• [Exercise] Don't include pictures. Quote the lines below from the first through the line that contains "from mathutils import Vector, Matrix".

• [Data block]
::::::

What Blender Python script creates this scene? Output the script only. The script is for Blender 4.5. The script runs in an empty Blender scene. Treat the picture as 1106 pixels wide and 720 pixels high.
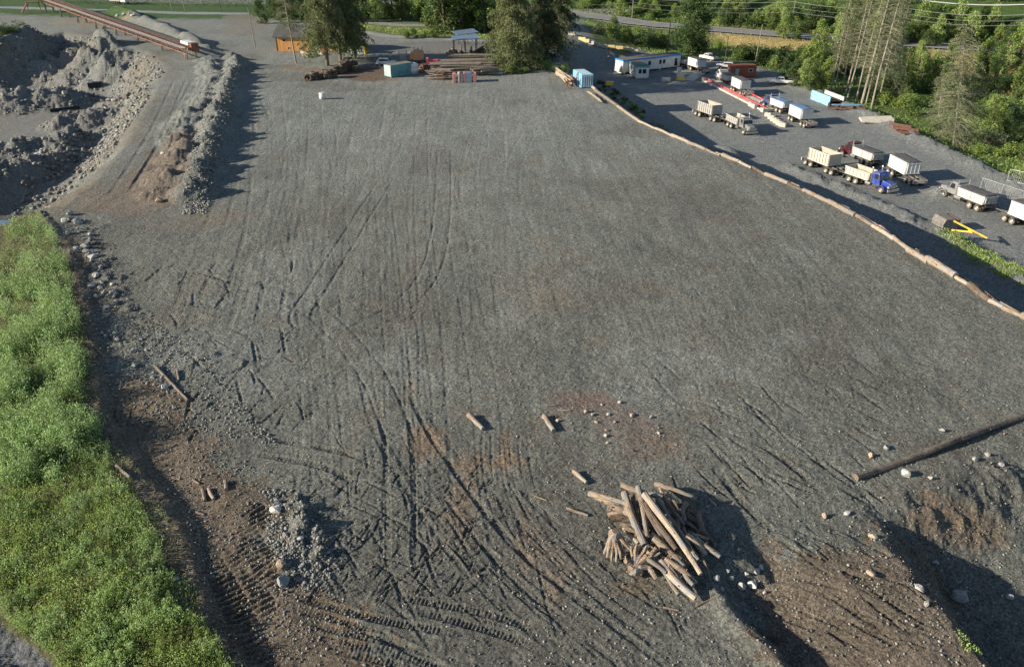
import bpy, bmesh, math, random
import numpy as np
from mathutils import Vector, Matrix

# ------------------------------------------------------------------ camera, sky, sun, exposure
SC = bpy.context.scene
COL = SC.collection
rad = math.radians
CAM_H, TH, FP = 33.0, rad(28.6), 850.0      # camera height, pitch below the horizon, focal length in photo pixels
cam = bpy.data.cameras.new('camera'); camo = bpy.data.objects.new('camera', cam); COL.objects.link(camo)
cam.sensor_width = 36.0; cam.lens = 36.0 * FP / 1106.0
cam.clip_start = 0.5; cam.clip_end = 9000
camo.location = (0, 0, CAM_H); camo.rotation_euler = (rad(90) - TH, 0, 0)
SC.camera = camo
SUN_EL, SUN_AZ = rad(19.6), rad(11)          # light travels along (+cos az, +sin az)
w = bpy.data.worlds.new('World'); SC.world = w; w.use_nodes = True
nt = w.node_tree; nt.nodes.clear()
sky = nt.nodes.new('ShaderNodeTexSky'); sky.sky_type = 'NISHITA'; sky.sun_disc = False
sky.sun_elevation = SUN_EL; sky.sun_rotation = math.atan2(-math.cos(SUN_AZ), -math.sin(SUN_AZ))
sky.air_density = 1.0; sky.dust_density = 0.6; sky.ozone_density = 1.4
bg = nt.nodes.new('ShaderNodeBackground'); bg.inputs[1].default_value = 0.078
wo = nt.nodes.new('ShaderNodeOutputWorld')
nt.links.new(sky.outputs[0], bg.inputs[0]); nt.links.new(bg.outputs[0], wo.inputs[0])
sl = bpy.data.lights.new('sun', 'SUN'); sl.energy = 4.9; sl.angle = rad(0.55); sl.color = (1.0, 0.89, 0.74)
so = bpy.data.objects.new('sun', sl); COL.objects.link(so)
sd = Vector((math.cos(SUN_AZ) * math.cos(SUN_EL), math.sin(SUN_AZ) * math.cos(SUN_EL), -math.sin(SUN_EL)))
so.rotation_euler = sd.to_track_quat('-Z', 'Y').to_euler(); so.location = (-60, -10, 60)
SC.view_settings.view_transform = 'Standard'; SC.view_settings.look = 'None'
SC.view_settings.gamma = 1.0; SC.view_settings.exposure = 0.95
SC.render.engine = 'CYCLES'

R = random.Random(7)
NP = np.random.RandomState(11)

# ------------------------------------------------------------------ photo pixel -> point at height z
sT, cT = math.sin(TH), math.cos(TH)
def G(px, py, z=0.0):
    v = (py - 360.0) / FP; u = (px - 553.0) / FP
    d = (CAM_H - z) / (sT + v * cT)
    return Vector((d * u, d * (cT - v * sT), z))
def GP(pts, z=0.0):
    return [tuple(G(a, b, z)[:2]) for a, b in pts]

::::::

• [Written response]
What Blender Python script creates this scene? Output the script only. The script is for Blender 4.5. The script runs in an empty Blender scene. Treat the picture as 1106 pixels wide and 720 pixels high.
import bpy, bmesh, math, random
import numpy as np
from mathutils import Vector, Matrix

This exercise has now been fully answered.